WHAT TO WORK ON:
From the entries below, reproduce exactly the lines from the one with "Recreate this scene" through the one with "scene.camera = cam", both included, without images.

SUPPLIED DATA:
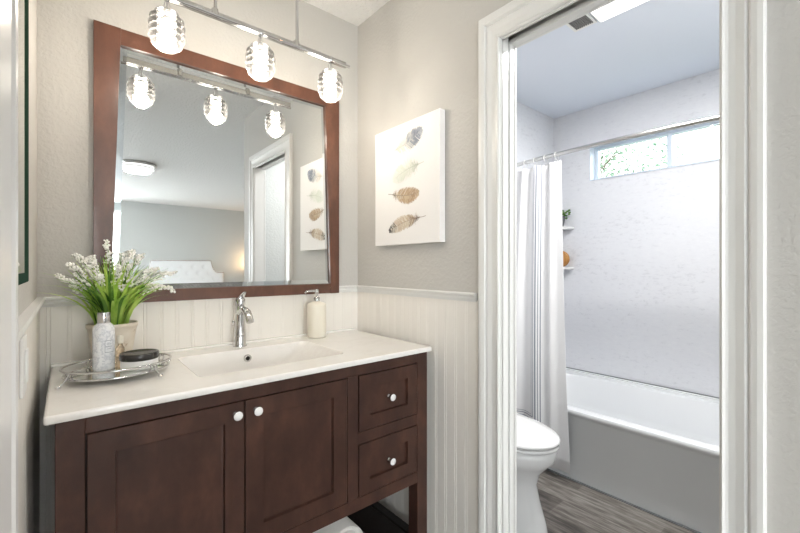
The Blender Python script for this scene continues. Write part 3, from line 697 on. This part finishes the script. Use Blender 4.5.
# ------------------------------------------------------------------ shower rod, rings, curtain
rod = thing('shower_rod', (2.25, -0.84, 1.885), 'curved chrome shower rod spanning the tub', 'shower rod')
def rodpt(y): k = (y + .84)/.77; return (2.31 - .070*(1 - k*k), y, 1.875)
RP = [rodpt(-1.61 + 1.54*i/40) for i in range(41)]
MB().tube(RP, .0125, 14).build('rod', M['nickel'], rod)
for yy in (-1.6195, BY-.0205):
    MB().lathe([(.032, 0), (.032, .006), (.018, .020)] if yy < -1 else [(.018, 0), (.032, .014), (.032, .020)], (rodpt(yy)[0], yy, 1.875), 20, 'y').build('end_flange', M['nickel'], rod)
cur = thing('shower_curtain', (2.2, -0.3, 1.83), 'white shower curtain with thin grey border lines hanging beside the toilet', 'shower curtain')
# plan curve: arc length s from the leading edge
n_s, n_t = 180, 24; span = 0.5; vs = []; uvs = []
def plan(u, t):   # u 0 (leading edge) .. 1 (wall), t height 0..1
    yb = -.645 + u*.565; yt = -.535 + u*.44
    y = yb + (yt-yb)*t
    xb = 2.120 + u*.012; xt = rodpt(y)[0] - .002; k = t**1.3
    x = xb + (xt-xb)*k
    am = .013 + .008*t
    ph = 2*pi*(u*4.2) + .6*sin(3*u)
    am *= (0.15 + .85*min(1, max(0, (u-.04)/.2)))
    return Vector((x + am*sin(ph), y + .012*sin(ph*.5+t), 0.055 + (1.835-.055)*t))
for j in range(n_t+1):
    t = j/n_t; s_ = 0; prev = None
    for i in range(n_s+1):
        u = i/n_s; p = plan(u, t)
        if t > .999: p.z -= .004*abs(sin(u*2*pi*5))
        base = plan(u, .0)
        if prev is not None: s_ += (plan(u, .3) - plan((i-1)/n_s, .3)).length*1.12
        prev = p; vs.append(tuple(p)); uvs.append((s_ - .005, t*1.78))
fs = [(j*(n_s+1)+i, j*(n_s+1)+i+1, (j+1)*(n_s+1)+i+1, (j+1)*(n_s+1)+i) for j in range(n_t) for i in range(n_s)]
cm = MB().add(vs, fs, True)
oc = cm.build('cloth', M['curtain'], cur, uvs=uvs)
so = oc.modifiers.new('thick', 'SOLIDIFY'); so.thickness = .0016
for k in range(6):
    y = -.492 + k*.075; p = rodpt(y)
    MB().tube([(p[0] + .020*cos(a), y + .004*sin(a), p[2] - .012 + .026*sin(a)) for a in [2*pi*q/18 for q in range(18)]], .0020, 6, closed=True).build('ring', M['white'], cur)

# ------------------------------------------------------------------ corner shelves and what stands on them
for z, lab in ((1.496, 'upper white corner shelf beside the shower curtain, holding the little plant'), (1.186, 'lower white corner shelf beside the shower curtain, holding the round wooden board')):
    R = .165; top = [(XF-.0005, BY-.0005)] + [(XF - R*sin(a)*1.0, BY - R*cos(a)) for a in [radians(90*i/14) for i in range(15)]]
    mb = MB().loft([[(x, y, z-.006) for x, y in top], [(x, y, z+.010) for x, y in top]], True, True, False)
    o = mb.build('corner_shelf', M['ceramic'], bevel=.002); tag(o, lab, 'shelf', 'corner shelves in the shower')
sp0 = (2.925, -0.165, 1.506)
t = thing('shelf_plant', sp0, 'small leafy plant in a dark grey pot on the upper corner shelf', 'potted plant')
MB().lathe([(.020, 0), (.023, .002), (.034, .075), (.034, .080), (.031, .078)], sp0, 24).build('pot', M['potgrey'], t)
mb = MB(); rr = random.Random(3)
for i in range(34):
    a = rr.uniform(0, 2*pi); ra = rr.uniform(.01, .06); h = rr.uniform(.06, .135); c = Vector((sp0[0] + min(.06, ra*cos(a)), sp0[1] + ra*sin(a)*1.15 , sp0[2] + h))
    mb.tube([(sp0[0], sp0[1], sp0[2]+.07), tuple((Vector(sp0)+Vector((0,0,.08))).lerp(c, .5) + Vector((0, 0, .02))), tuple(c)], .0008, 4)
    mb.ball(tuple(c), .011, 8, 5, sc=(.5+.5*rr.random(), 1, .65))
mb.build('leaves', M['leafdark'], t)
sb0 = (2.925, -0.175, 1.196)
mb = MB().lathe([(.050, -.010), (.060, -.007), (.062, 0), (.060, .007), (.050, .010)], (sb0[0], sb0[1]-.0, sb0[2]+.062), 36, 'x')
mb.lathe([(.022, -.012), (.024, 0), (.022, .012)], (sb0[0], sb0[1], sb0[2]+.062), 20, 'x')
o = mb.build('wooden_disc', M['basket']); tag(o, 'round golden-brown wooden disc on the lower corner shelf', 'ornament')

# ------------------------------------------------------------------ toilet
xc, yf = 1.612, -0.835
toi = thing('toilet', (xc, -0.45, 0), 'white elongated toilet with closed lid next to the bathtub', 'toilet')
def egg(w, yfr, ybk, z, n=40, cx=None):
    cx = xc if cx is None else cx; pts = []; ym = ybk + (yfr - ybk)*.45
    for j in range(n):
        a = 2*pi*j/n; x = w*sin(a); c = cos(a)
        y = ym + (yfr-ym)*c if c > 0 else ym + (ym-ybk)*c*1.0
        if c < 0: x = w*(abs(sin(a))**.6)*(1 if sin(a) > 0 else -1)
        pts.append((cx + x, y, z))
    return pts
bowl = [egg(.140, yf+.050, -.16, 0), egg(.142, yf+.048, -.15, .015), egg(.134, yf+.056, -.17, .05), egg(.118, yf+.085, -.2, .14), egg(.112, yf+.100, -.22, .21), egg(.126, yf+.085, -.24, .265), egg(.158, yf+.045, -.26, .31), egg(.176, yf+.018, -.28, .340), egg(.180, yf+.010, -.28, .370), egg(.180, yf+.010, -.28, .389), egg(.172, yf+.018, -.28, .394)]
MB().loft(bowl, True, True, True).build('bowl', M['ceramic'], toi)
MB().loft([egg(.160, yf+.028, -.30, .395), egg(.160, yf+.028, -.30, .400), egg(.183, yf, -.30, .401), egg(.185, yf-.001, -.30, .411), egg(.181, yf+.003, -.30, .414)], True, True, True).build('seat', M['ceramic'], toi)
MB().loft([egg(.165, yf+.022, -.30, .4145), egg(.165, yf+.022, -.30, .420), egg(.1855, yf-.002, -.30, .421), egg(.1865, yf-.004, -.30, .430), egg(.182, yf+.002, -.30, .436), egg(.14, yf+.06, -.32, .442), egg(.06, yf+.18, -.4, .444)], True, True, True).build('lid', M['ceramic'], toi)
MB().loft([rrect(xc-.20, xc+.20, -.275, BY-.010, .03, .385), rrect(xc-.21, xc+.21, -.285, BY-.008, .03, .42), rrect(xc-.225, xc+.225, -.29, BY-.008, .03, .74)], True, True, False).build('tank', M['ceramic'], toi)
MB().loft([rrect(xc-.232, xc+.232, -.298, BY-.006, .03, .742), rrect(xc-.234, xc+.234, -.30, BY-.005, .03, .768), rrect(xc-.225, xc+.225, -.29, BY-.010, .03, .778)], True, True, False).build('tank_lid', M['ceramic'], toi)
MB().tube([(xc-.17, -.292, .70), (xc-.17, -.305, .70), (xc-.11, -.310, .695)], .006, 8).build('flush_lever', M['chrome'], toi)

# ------------------------------------------------------------------ bathroom ceiling: vent and light
BCb = BC
vt = thing('ceiling_vent', (1.905, -0.80, BC), 'small square exhaust vent in the bathroom ceiling', 'vent')
vx, vy = 1.905, -0.80
mb = MB(); 
for lo, hi in (((vx-.062, vy-.055, BC-.006), (vx+.062, vy-.043, BC)), ((vx-.062, vy+.043, BC-.006), (vx+.062, vy+.055, BC)), ((vx-.062, vy-.043, BC-.006), (vx-.050, vy+.043, BC)), ((vx+.050, vy-.043, BC-.006), (vx+.062, vy+.043, BC))): mb.box(lo, hi)
mb.build('vent_frame', M['white'], vt, bevel=.0015)
mb = MB().box((vx-.05, vy-.043, BC-.001), (vx+.05, vy+.043, BC))
for k in range(9): mb.box((vx-.05, vy-.040+k*.0096, BC-.005), (vx+.05, vy-.040+k*.0096+.004, BC-.001))
mb.build('grille', M['darkvent'], vt)
cl = thing('bath_ceiling_light', (1.905, -1.13, BC), 'long white glowing light on the bathroom ceiling', 'ceiling light')
MB().box((1.905-.065, -1.39, BC-.012), (1.905+.065, -0.865, BC)).build('housing', M['white'], cl, bevel=.003)
MB().box((1.905-.055, -1.38, BC-.020), (1.905+.055, -0.875, BC-.012)).build('diffuser', M['lightpanel'], cl, bevel=.003)
area('bath_light_glow', (1.905, -1.13, BC-.022), (0, 0, 0), .11, .5, BATH_W, (1, .98, .96))

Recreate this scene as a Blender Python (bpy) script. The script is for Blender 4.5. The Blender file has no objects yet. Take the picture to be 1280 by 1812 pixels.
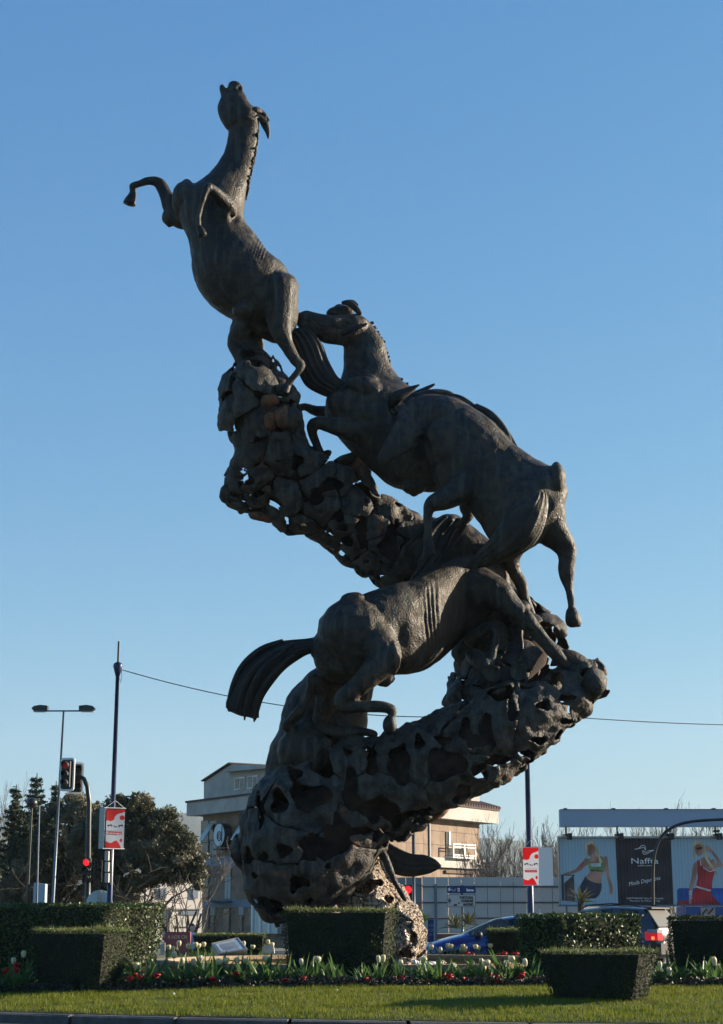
import bpy, math, random
import numpy as np
from mathutils import Vector, Matrix, noise
R = math.radians
rng = np.random.default_rng(7)
random.seed(7)
C = bpy.context.scene.collection
scene = bpy.context.scene

# ---------------------------------------------------------------- camera
EYE = 1.45
PITCH = math.atan(719 / 2900)
F = 2900.0
cam_d = bpy.data.cameras.new('camera')
cam = bpy.data.objects.new('camera', cam_d)
C.objects.link(cam)
cam.location = (0, 0, EYE)
cam.rotation_euler = (R(90) + PITCH, 0, 0)
cam_d.sensor_fit = 'VERTICAL'
cam_d.sensor_height = 36
cam_d.lens = F / 1812 * 36
cam_d.clip_end = 20000
cam_d.clip_start = 0.1
scene.camera = cam

# ---------------------------------------------------------------- sky and sun
SUN_EL, SUN_AZ = 16.5, 17.0          # azimuth: degrees past +X towards +Y (sun right, a little behind)
world = bpy.data.worlds.new('World')
scene.world = world
world.use_nodes = True
nt = world.node_tree
bg = nt.nodes['Background']
sky = nt.nodes.new('ShaderNodeTexSky')
sky.sky_type = 'NISHITA'
sky.sun_disc = False
sky.sun_elevation = R(SUN_EL)
sky.sun_rotation = R(90 - SUN_AZ)
sky.altitude = 50
sky.air_density = 1.0
sky.dust_density = 0.5
sky.ozone_density = 4.2
# soften the sky's tone per channel the way the camera's film curve does
sep = nt.nodes.new('ShaderNodeSeparateColor'); com = nt.nodes.new('ShaderNodeCombineColor')
nt.links.new(sky.outputs[0], sep.inputs[0])
for _i, (_e, _k) in enumerate(((1.10, 0.63), (0.74, 1.16), (0.42, 2.05))):
    _p = nt.nodes.new('ShaderNodeMath'); _p.operation = 'POWER'; _p.inputs[1].default_value = _e
    _q = nt.nodes.new('ShaderNodeMath'); _q.operation = 'MULTIPLY'; _q.inputs[1].default_value = _k
    nt.links.new(sep.outputs[_i], _p.inputs[0]); nt.links.new(_p.outputs[0], _q.inputs[0]); nt.links.new(_q.outputs[0], com.inputs[_i])
nt.links.new(com.outputs[0], bg.inputs[0])
bg.inputs[1].default_value = 0.07
sun_d = bpy.data.lights.new('sun', 'SUN')
sun_d.energy = 5.0
sun_d.angle = R(0.5)
sun_d.color = (1.0, 0.86, 0.66)
sun = bpy.data.objects.new('sun', sun_d)
C.objects.link(sun)
sdir = Vector((math.cos(R(SUN_EL)) * math.cos(R(SUN_AZ)), math.cos(R(SUN_EL)) * math.sin(R(SUN_AZ)), math.sin(R(SUN_EL))))
sun.rotation_euler = sdir.to_track_quat('Z', 'Y').to_euler()
sun.location = (30, 10, 30)
scene.view_settings.view_transform = 'Standard'
scene.view_settings.look = 'None'
scene.view_settings.exposure = 1.4
scene.view_settings.gamma = 1
scene.view_settings.use_curve_mapping = False
scene.cycles.max_bounces = 6
scene.cycles.transparent_max_bounces = 8

cp, sp = math.cos(PITCH), math.sin(PITCH)
def W(px, py, Y):
    """where the ray through a photo pixel meets the vertical plane at distance Y"""
    xc, yc = (px - 640) / F, (906 - py) / F
    t = Y / (cp - yc * sp)
    return Vector((xc * t, Y, EYE + (sp + yc * cp) * t))
def SC(Y, py=1625):
    return F / (Y / (cp - (906 - py) / F * sp))      # pixels per metre

# ---------------------------------------------------------------- materials
def mat(name, col, rough=0.7, metal=0.0, col2=None, nscale=4.0, bump=0.0, bscale=30.0, spec=0.5, coat=0.0,
        emit=None, estr=0.0, trans=0.0, contrast=(0.35, 0.65), col3=None, n3=1.2, c3=(0.6, 0.75), rough2=None, streak=None):
    m = bpy.data.materials.new(name)
    m.use_nodes = True
    n, l = m.node_tree.nodes, m.node_tree.links
    b = n['Principled BSDF']
    b.inputs['Base Color'].default_value = (*col, 1)
    b.inputs['Roughness'].default_value = rough
    b.inputs['Metallic'].default_value = metal
    b.inputs['Specular IOR Level'].default_value = spec
    b.inputs['Coat Weight'].default_value = coat
    tc = n.new('ShaderNodeNewGeometry')
    def noise_ramp(scale, c):
        t = n.new('ShaderNodeTexNoise'); t.inputs['Scale'].default_value = scale; t.inputs['Detail'].default_value = 6
        l.new(tc.outputs['Position'], t.inputs['Vector'])
        mr = n.new('ShaderNodeMapRange'); mr.inputs[1].default_value = c[0]; mr.inputs[2].default_value = c[1]
        l.new(t.outputs[0], mr.inputs[0])
        return mr.outputs[0]
    src = None
    if col2:
        f = noise_ramp(nscale, contrast)
        mx = n.new('ShaderNodeMix'); mx.data_type = 'RGBA'
        mx.inputs[6].default_value = (*col, 1); mx.inputs[7].default_value = (*col2, 1)
        l.new(f, mx.inputs[0]); src = mx.outputs[2]
        if rough2 is not None:
            mm = n.new('ShaderNodeMapRange'); mm.inputs[3].default_value = rough; mm.inputs[4].default_value = rough2
            l.new(f, mm.inputs[0]); l.new(mm.outputs[0], b.inputs['Roughness'])
        if col3:
            f3 = noise_ramp(n3, c3)
            m3 = n.new('ShaderNodeMix'); m3.data_type = 'RGBA'; m3.inputs[7].default_value = (*col3, 1)
            l.new(f3, m3.inputs[0]); l.new(src, m3.inputs[6]); src = m3.outputs[2]
        if streak:
            mp = n.new('ShaderNodeMapping'); mp.inputs['Scale'].default_value = (7, 7, .7); l.new(tc.outputs['Position'], mp.inputs['Vector'])
            t = n.new('ShaderNodeTexNoise'); t.inputs['Scale'].default_value = 1.0; t.inputs['Detail'].default_value = 7; l.new(mp.outputs[0], t.inputs['Vector'])
            mr = n.new('ShaderNodeMapRange'); mr.inputs[1].default_value = .52; mr.inputs[2].default_value = .72; l.new(t.outputs[0], mr.inputs[0])
            m4 = n.new('ShaderNodeMix'); m4.data_type = 'RGBA'; m4.inputs[7].default_value = (*streak, 1)
            l.new(mr.outputs[0], m4.inputs[0]); l.new(src, m4.inputs[6]); src = m4.outputs[2]
        l.new(src, b.inputs['Base Color'])
    if bump:
        t = n.new('ShaderNodeTexNoise'); t.inputs['Scale'].default_value = bscale; t.inputs['Detail'].default_value = 5
        l.new(tc.outputs['Position'], t.inputs['Vector'])
        bp = n.new('ShaderNodeBump'); bp.inputs['Strength'].default_value = bump; bp.inputs['Distance'].default_value = 0.05
        l.new(t.outputs[0], bp.inputs['Height']); l.new(bp.outputs[0], b.inputs['Normal'])
    if emit:
        b.inputs['Emission Color'].default_value = (*emit, 1); b.inputs['Emission Strength'].default_value = estr
    if trans:
        tr = n.new('ShaderNodeBsdfTranslucent')
        if src: l.new(src, tr.inputs[0])
        else: tr.inputs[0].default_value = (*col, 1)
        ms = n.new('ShaderNodeMixShader'); ms.inputs[0].default_value = trans
        out = n['Material Output']
        l.new(b.outputs[0], ms.inputs[1]); l.new(tr.outputs[0], ms.inputs[2]); l.new(ms.outputs[0], out.inputs[0])
    return m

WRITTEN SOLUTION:
Recreate this scene as a Blender Python (bpy) script. The script is for Blender 4.5. The Blender file has no objects yet. Take the picture to be 1280 by 1812 pixels.
import bpy, math, random
import numpy as np
from mathutils import Vector, Matrix, noise
R = math.radians
rng = np.random.default_rng(7)
random.seed(7)
C = bpy.context.scene.collection
scene = bpy.context.scene

# ---------------------------------------------------------------- camera
EYE = 1.45
PITCH = math.atan(719 / 2900)
F = 2900.0
cam_d = bpy.data.cameras.new('camera')
cam = bpy.data.objects.new('camera', cam_d)
C.objects.link(cam)
cam.location = (0, 0, EYE)
cam.rotation_euler = (R(90) + PITCH, 0, 0)
cam_d.sensor_fit = 'VERTICAL'
cam_d.sensor_height = 36
cam_d.lens = F / 1812 * 36
cam_d.clip_end = 20000
cam_d.clip_start = 0.1
scene.camera = cam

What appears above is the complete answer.